The funny part of these long rough courses IMO.... it heavily favors the long hitters. You can hit a gap wedge out of this rough, but not a 7 iron.
This is generally true, but there's a little more to it than that.
The courses that favor bombers in general are those where either (a) hitting fairways off the tee isn't a matter of skill (either because they're extremely wide and everyone can hit them, or they're extremely narrow / firm and nobody can)
or (b) there aren't significant penalties for missed fairways. Courses where both (a) and (b) are true are the real bombers' paradises - Quail Hollow, Kapalua, Valhalla and so on.
Muirfield Village has the longest non-US Open rough on Tour but look through those leaderboards and outside of Scottie, it's all guys like Straka, Henley, Morikawa, Si Woo - some of the most accurate drivers on Earth. Why? Because Nicklaus does a great job penalizing guys for not hitting their spots. Miss 5 yards left and you're in the first cut. Miss 25 yards left and your ball may be wet, or in a 4' deep bunker, or under a 100-year-old oak tree and you're on the express train to Bogeyville.

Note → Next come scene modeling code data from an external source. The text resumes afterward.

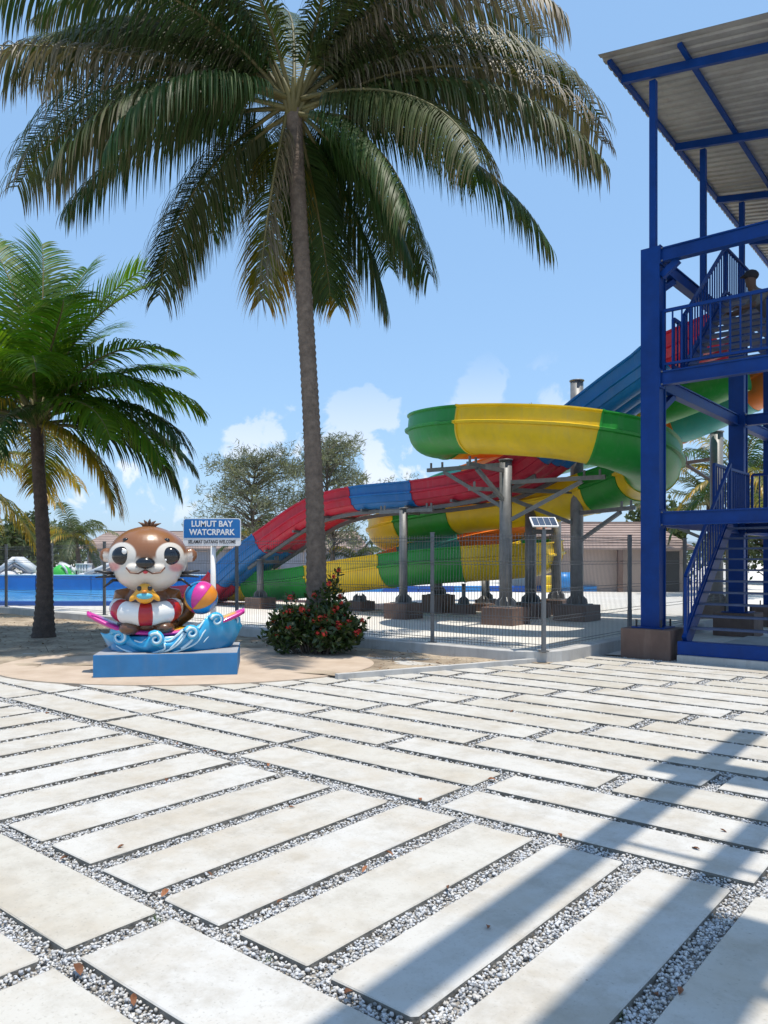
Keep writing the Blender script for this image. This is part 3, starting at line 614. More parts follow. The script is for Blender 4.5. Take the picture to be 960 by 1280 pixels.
for k in range(46):
    d = Vector((rr2.gauss(0, 1), rr2.gauss(0, 1), rr2.gauss(0, 1) + .5)).normalized(); s = d.orthogonal().normalized(); b = d.cross(s); p = d * .045; n0 = len(fm.v)
    fm.v += [tuple(p + s * .018), tuple(p + b * .018 + d * .006), tuple(p - s * .018), tuple(p - b * .018 + d * .006)]; c = (rr2.random(), rr2.random(), rr2.random()); fm.col += [c] * 4; fm.f.append((n0, n0+1, n0+2, n0+3)); fm.mi.append(0)
fme = fm.mesh('flower_cluster', M['flower'])
for i, p in enumerate(heads):
    if rr.random() < .62 or p.y < -.1: inst('flower_cluster', fme, t, p + Vector((0, -.03, .03)), (rr.uniform(-.5, .5), rr.uniform(-.5, .5), rr.uniform(0, 6)), [rr.uniform(.6, 1.05)] * 3)

# ================================================================ TOWER
V0, U0 = -4.65, 12.40
tow = thing('stair_tower', 'blue steel stair tower with tall sloping zinc roof at the right edge', 'tower', W(V0, U0, 0), -TH)
def T(v, u, z): return Vector((v - V0, u - U0, z))
def tpart(name, fn, m, smooth=False, parent=tow): mb = MB(); fn(mb); return mb.build(name, m, parent, smooth)
Z1, Z2, Z3 = 2.32, 4.55, 6.51
VR, UB, UM = -.55, 19.9, 17.15
def hcol(v, u, zt, w=.30, name='column', zb=.46):
    def f(mb):
        c = T(v, u, 0); a = w / 2
        for sy in (-1, 1): mb.box((c.x - a, c.y + sy * a - (.022 if sy > 0 else 0), zb), (c.x + a, c.y + sy * a + (.022 if sy < 0 else 0), zt))
        mb.box((c.x - .10, c.y - a + .03, zb), (c.x + .13, c.y + a - .03, zt))
    o = tpart(name, f, M['blue'])
    return o
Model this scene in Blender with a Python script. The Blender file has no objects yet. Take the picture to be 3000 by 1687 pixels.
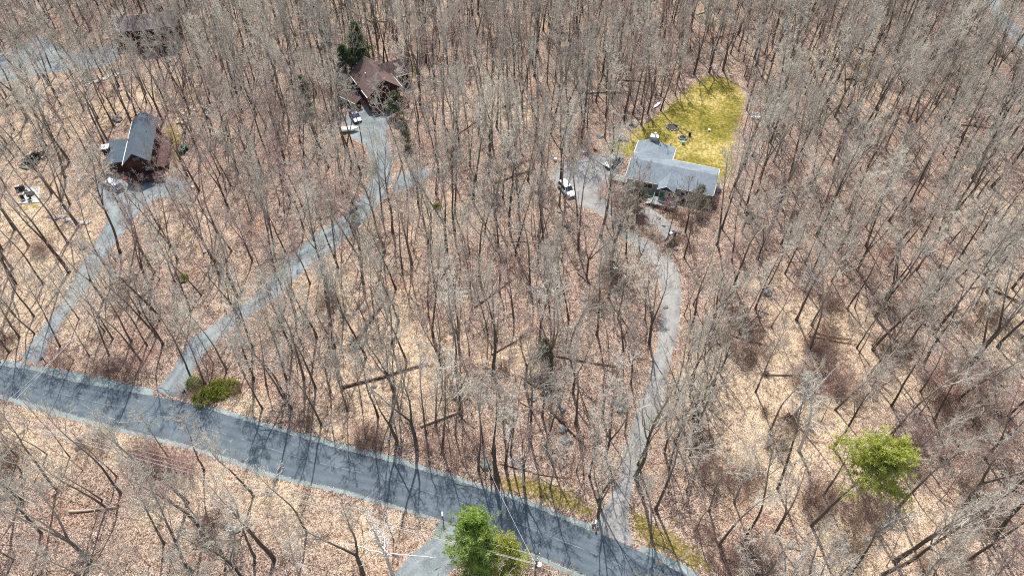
import bpy, bmesh, math, random
import numpy as np
from mathutils import Vector, Matrix, noise, Euler

# ------------------------------------------------------------------ camera, sky, sun, exposure
SC = bpy.context.scene
COL = SC.collection
R = math.radians
F, CAMH, TH = 2000.0, 85.0, R(47)
cam = bpy.data.cameras.new('camera'); cam.lens = 24; cam.sensor_width = 36
cam.clip_start = 1; cam.clip_end = 3000
co = bpy.data.objects.new('camera', cam); COL.objects.link(co)
co.location = (0, 0, CAMH); co.rotation_euler = (math.pi/2 - TH, 0, 0)
SC.camera = co
SUN_AZ, SUN_EL = R(-8.3), R(56)
w = bpy.data.worlds.new('World'); SC.world = w; w.use_nodes = True
nt = w.node_tree; bg = nt.nodes['Background']
sky = nt.nodes.new('ShaderNodeTexSky'); sky.sky_type = 'NISHITA'; sky.sun_disc = False
sky.sun_elevation = SUN_EL; sky.sun_rotation = SUN_AZ; sky.air_density = 1.3; sky.dust_density = 2.0
nt.links.new(sky.outputs[0], bg.inputs[0]); bg.inputs[1].default_value = 0.135
sun = bpy.data.lights.new('sun', 'SUN'); sun.energy = 4.3; sun.angle = R(0.5); sun.color = (1, .955, .89)
so = bpy.data.objects.new('sun', sun); COL.objects.link(so)
sd = Vector((math.sin(SUN_AZ)*math.cos(SUN_EL), math.cos(SUN_AZ)*math.cos(SUN_EL), math.sin(SUN_EL)))
so.rotation_euler = sd.to_track_quat('Z', 'Y').to_euler(); so.location = (0, 60, 120)
SC.view_settings.view_transform = 'Standard'; SC.view_settings.look = 'None'
SC.view_settings.exposure = 0.48; SC.view_settings.gamma = 1
SC.cycles.max_bounces = 4; SC.cycles.diffuse_bounces = 2; SC.cycles.glossy_bounces = 2
SC.cycles.transparent_max_bounces = 4
SC.cycles.use_denoising = False
SC.cycles.pixel_filter_type = 'BLACKMAN_HARRIS'; SC.cycles.filter_width = 1.05

# ------------------------------------------------------------------ helpers
def at(px, py, z=0.0):
    """point of the place that lies at height z under a pixel of the photograph"""
    u = (px-1500)/F; v = (py-843.5)/F
    d = (u, math.cos(TH)-v*math.sin(TH), -math.sin(TH)-v*math.cos(TH))
    t = (CAMH-z)/-d[2]
    return (d[0]*t, d[1]*t)
def pix(x, y, z=0.0):
    dx, dy, dz = x, y, z-CAMH
    zc = dy*math.cos(TH)-dz*math.sin(TH); v = -(dy*math.sin(TH)+dz*math.cos(TH))
    return 1500+F*dx/zc, 843.5+F*v/zc
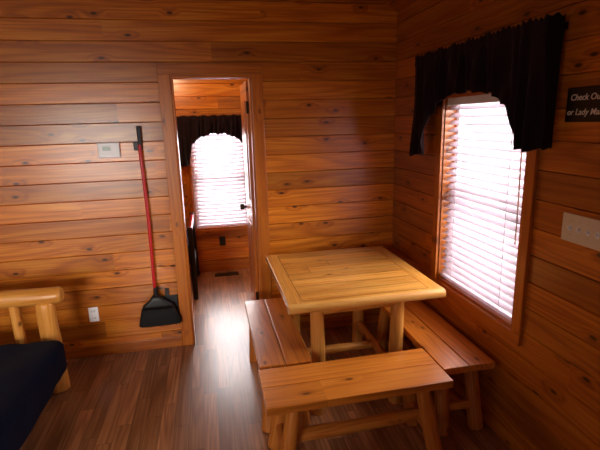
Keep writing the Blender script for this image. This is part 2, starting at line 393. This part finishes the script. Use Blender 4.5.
# ------------------------------------------------------------ log bed at left
F=empty('log_bed',(-3.0,-1.4,0))
for i,(x,y) in enumerate(((-2.58,-.42),(-3.55,-.42),(-2.58,-2.4),(-3.55,-2.4))):
    log('post_%d'%(i+1),(x,y,0),(x,y,.64),.066,.058,m_log,F,.06)
for i,y in enumerate((-.42,-2.4)):
    log('top_rail_%d'%(i+1),(-3.7,y,.68),(-2.47,y,.68),.062,.055,m_log,F,.06,.4)
    log('lower_rail_%d'%(i+1),(-3.55,y,.2),(-2.58,y,.2),.04,.04,m_log,F)
    for j,x in enumerate((-2.76,-2.95,-3.15,-3.35)):
        log('spindle_%d_%d'%(i+1,j+1),(x,y,.2),(x,y,.66),.032,.032,m_log,F)
for i,x in enumerate((-2.60,-3.53)): log('side_rail_%d'%(i+1),(x,-2.4,.2),(x,-.42,.2),.045,.045,m_log,F)
bm=bmesh.new(); addbox(bm,(-3.62,-2.28,.20),(-2.46,-.54,.44))
bmesh.ops.bevel(bm,geom=list(bm.edges),offset=.05,segments=4,affect='EDGES',profile=.5)
bmesh.ops.subdivide_edges(bm,edges=[e for e in bm.edges if e.calc_length()>.3],cuts=24,use_grid_fill=True)
for v in bm.verts:
    n=noise.noise(v.co*4)*.022+noise.noise(v.co*11)*.009
    v.co.z+=n if v.co.z>.36 else 0; v.co.x+=n*.8
bmesh.ops.recalc_face_normals(bm,faces=bm.faces)
me=bpy.data.meshes.new('mattress'); bm.to_mesh(me); bm.free(); link('mattress',me,m_navy,F,True)
# bunk bed in bedroom
G=empty('bunk_bed',(-2.2,1.3,0))
box('lower_mattress',(-2.75,1.0,.34),(-1.72,1.70,.56),m_navy,G,.04,4)
for i,(x,y) in enumerate(((-1.70,.96),(-1.70,1.70),(-2.79,1.70),(-2.79,.96))): log('bunk_post_%d'%i,(x,y,0),(x,y,.75),.025,.025,m_black,G,.02)
log('bunk_rail',(-1.70,.96,.32),(-1.70,1.70,.32),.02,.02,m_black,G); log('bunk_rail_top',(-1.70,.96,.72),(-1.70,1.70,.72),.018,.018,m_red,G)
# floor vent
V=empty('floor_vent',(-1.35,1.62,0))
box('vent_frame',(-1.5,1.58,.0),(-1.22,1.69,.005),m_metal,V,.001)
for i in range(9): box('louver_%d'%i,(-1.49+i*.03,1.59,.005),(-1.475+i*.03,1.68,.009),m_black,V,0)
E=empty('wall_outlet',(-1.38,1.8,.33)); box('plate',(-1.415,1.793,.31),(-1.345,1.80,.42),m_black,E,.002); box('socket',(-1.4,1.79,.33),(-1.36,1.794,.4),m_sign,E,.002)
# ceiling fixture added to brighten the bedroom's upper far wall
E=empty('added_fill_lamp',(-1.9,.9,2.5))
def dome(name,c,r,h,mat,parent):
    bm=bmesh.new(); rows=[]
    for i in range(10):
        a=i/9*pi/2*.98; rows.append([bm.verts.new((c[0]+r*cos(a)*cos(2*pi*j/32),c[1]+r*cos(a)*sin(2*pi*j/32),c[2]-h*sin(a))) for j in range(32)])
    for A,Bq in zip(rows,rows[1:]):
        for i in range(32): j=(i+1)%32; bm.faces.new((A[i],A[j],Bq[j],Bq[i]))
    bm.faces.new(rows[-1]); me=bpy.data.meshes.new(name); bm.to_mesh(me); bm.free(); link(name,me,mat,parent,True)
tube('fill_lamp_base',(-1.9,.9,2.47),(-1.9,.9,2.5),.15,m_metal,E); dome('fill_lamp_shade',(-1.9,.9,2.47),.14,.08,m_fill_lamp,E)
# ------------------------------------------------------------ wall items
E=empty('wall_outlet',(-2.415,0,.345))
box('plate',(-2.45,-.006,.285),(-2.38,0,.40),m_white,E,.003)
for i,z in enumerate((.315,.37)):
    box('socket_%d'%i,(-2.433,-.009,z-.018),(-2.397,-.005,z+.018),m_white,E,.003)
    for s in (-.008,.008): box('slot_%d_%d'%(i,s*1000),(-2.415+s-.0015,-.0095,z-.006),(-2.415+s+.0015,-.0088,z+.008),m_black,E,0)
E=empty('thermostat',(-2.155,0,1.57))
box('body',(-2.232,-.028,1.516),(-2.085,0,1.622),m_white,E,.008,3)
box('display',(-2.198,-.030,1.567),(-2.145,-.027,1.595),m_lcd,E,.001)
for i in range(3): box('button_%d'%i,(-2.12,-.031,1.595-i*.022),(-2.102,-.027,1.607-i*.022),m_white,E,.001)
for i in range(3): box('key_%d'%i,(-2.2+i*.028,-.031,1.535),(-2.182+i*.028,-.027,1.546),m_white,E,.001)
E=empty('broom',(-1.95,0,.25)); bxm=-1.945
tube('handle',(bxm,-.05,.50),(bxm+.0,-.035,1.60),.0115,m_red,E)
tube('grip',(bxm,-.035,1.58),(bxm,-.033,1.73),.0145,m_black,E)
tube('ferrule',(bxm,-.05,.42),(bxm,-.05,.53),.018,m_black,E)
box('wall_clip',(bxm-.045,-.03,1.56),(bxm+.012,0,1.62),m_black,E,.004)
def loft(name,secs,mat,parent):
    bm=bmesh.new(); rows=[]
    for z,x0,x1,y0,y1 in secs:
        cx,cy=(x0+x1)/2,(y0+y1)/2; row=[]
        for i in range(28):
            a=2*pi*i/28; c,s=cos(a),sin(a); k=.55
            row.append(bm.verts.new((cx+(x1-x0)/2*copysign(abs(c)**k,c),cy+(y1-y0)/2*copysign(abs(s)**k,s),z)))
        rows.append(row)
    for A,Bq in zip(rows,rows[1:]):
        for i in range(28):
            j=(i+1)%28; bm.faces.new((A[i],A[j],Bq[j],Bq[i]))
    bm.faces.new(rows[0]); bm.faces.new(rows[-1][::-1]); bmesh.ops.recalc_face_normals(bm,faces=bm.faces)
    me=bpy.data.meshes.new(name); bm.to_mesh(me); bm.free(); return link(name,me,mat,parent,True)
loft('broom_cap',[(.47,bxm-.02,bxm+.02,-.07,-.03),(.43,bxm-.05,bxm+.06,-.075,-.025),(.39,bxm-.10,bxm+.115,-.078,-.022),(.36,bxm-.115,bxm+.135,-.078,-.022)],m_black,E)
loft('bristles',[(.365,bxm-.113,bxm+.133,-.075,-.025),(.30,bxm-.13,bxm+.155,-.08,-.02),(.235,bxm-.145,bxm+.175,-.085,-.015),(.225,bxm-.14,bxm+.17,-.083,-.017)],m_bristle,E)
for i in range(60):
    x=bxm-.135+i*.005; tp=bxm-.105+i*.0038
    tube('bristle_tuft_%d'%i,(tp,-.05+.02*sin(i*2.3),.34),(x,-.05+.025*sin(i*1.7),.22+.008*sin(i*3.1)),.0035,m_bristle,E)
E=empty('dustpan',(-1.83,0,.3))
box('pan_back',(-1.94,-.013,.24),(-1.79,-.007,.44),m_black,E,.002); box('pan_side_left',(-1.94,-.014,.24),(-1.934,-.012,.44),m_black,E,.001)
box('pan_handle',(-1.88,-.018,.44),(-1.85,-.004,.50),m_black,E,.004)
E=empty('light_switch',(0,-1.93,1.265))
box('plate',(-.006,-2.03,1.205),(0,-1.80,1.325),m_ivory,E,.003)
for i in range(4):
    y=-1.846-i*.046
    box('toggle_slot_%d'%i,(-.0075,y-.006,1.253),(-.0055,y+.006,1.277),m_white,E,.0005)
    o=box('toggle_%d'%i,(-.018,y-.004,1.262),(-.006,y+.004,1.274),m_white,E,.002)
    for z in (1.235,1.295): tube('screw_%d_%d'%(i,z*1000),(-.0075,y,z),(-.0055,y,z),.0025,m_ivory,E)
E=empty('hanging_sign',(0,-1.95,1.77))
box('board',(-.018,-2.22,1.70),(0,-1.765,1.835),m_sign,E,.004)
def text(body,y,z,size):
    c=bpy.data.curves.new('sign_text','FONT'); c.body=body; c.size=size; c.extrude=.0006; c.materials.append(m_text); c.align_x='LEFT'; c.shear=.2; c.offset=.0004
    o=bpy.data.objects.new('sign_text',c); sc.collection.objects.link(o)
    o.matrix_world=Matrix(((0,0,-1,-.0188),(-1,0,0,y),(0,1,0,z),(0,0,0,1)))
    bpy.context.view_layer.update(); o.parent=E; o.matrix_parent_inverse=Matrix.Translation(-E.location)
text('Check Out 11:00 am',-1.785,1.785,.034); text('or Lady Maid comes',-1.775,1.728,.034)
# ------------------------------------------------------------ light
w=bpy.data.worlds.new('World'); sc.world=w; w.use_nodes=True
bg=w.node_tree.nodes['Background']; bg.inputs[0].default_value=(.93,.95,1,1); bg.inputs[1].default_value=1.6
def area(name,loc,rot,sx,sy,power,col,spread=180):
    l=bpy.data.lights.new(name,'AREA'); l.shape='RECTANGLE'; l.size=sx; l.size_y=sy; l.energy=power; l.color=col; l.spread=radians(spread)
    o=bpy.data.objects.new(name,l); o.location=loc; o.rotation_euler=rot; sc.collection.objects.link(o)
area('daylight_window_right',(.45,-1.16,1.45),(0,radians(72),0),1.6,1.2,105,(1,.95,.92))
area('daylight_bedroom_window',(-1.35,2.2,1.3),(radians(-78),0,0),1.1,1.6,85,(1,.95,.95))
area('rear_fill_light',(-3.3,-5.25,1.3),(radians(78),0,radians(-6)),1.6,1.3,23,(1,.92,.82),56)  # fill from behind the camera, placed to give the back wall its sheen
area('left_fill_light',(-4.5,-2.8,1.5),(0,radians(-90),0),1.1,1.2,6,(1,.9,.78))  # weak extra fill added from the unseen left side
l=bpy.data.lights.new('bedroom_fill_light','POINT'); l.energy=26; l.color=(1,.8,.5); l.shadow_soft_size=.12  # added fill for the bedroom, not a known bulb
o=bpy.data.objects.new('bedroom_fill_light',l); o.location=(-1.9,.9,2.3); sc.collection.objects.link(o)
# ------------------------------------------------------------ camera
yaw,pit,rol,f=.1994,.2307,-.0276,443.28
Fv=Vector((sin(yaw)*cos(pit),cos(yaw)*cos(pit),-sin(pit))); R0=Vector((cos(yaw),-sin(yaw),0)); U0=R0.cross(Fv)
R=R0*cos(rol)+U0*sin(rol); U=-R0*sin(rol)+U0*cos(rol)
cd=bpy.data.cameras.new('camera'); cam=bpy.data.objects.new('camera',cd); sc.collection.objects.link(cam)
cd.sensor_width=36; cd.lens=f/600*36; cd.clip_start=.02
m=Matrix((R,U,-Fv)).transposed().to_4x4(); m.translation=Vector((-1.4804,-3.3936,1.7345)); cam.matrix_world=m
sc.camera=cam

My concern with Oakmont is the same I had with Winged Foot when Bryson broke it in 2020 ... on these older, tighter Northeast layouts it's impossible to squeeze in 150,000 fans a day without trampling down the rough in between holes. So not only is it not
more penalizing to miss the fairway by 30 yards than by 5, in many cases it's
less so; instead of hacking out of a 5" deep ryegrass forest, your ball is perched atop a ryegrass carpet. If that comes to pass, then your sentence is 100% accurate and the bombers are going to absolutely roll the field this week. I really hope that's not the case - what Bryson did was less pure golf and more "hacking the course setup" IMO - but we'll have to see.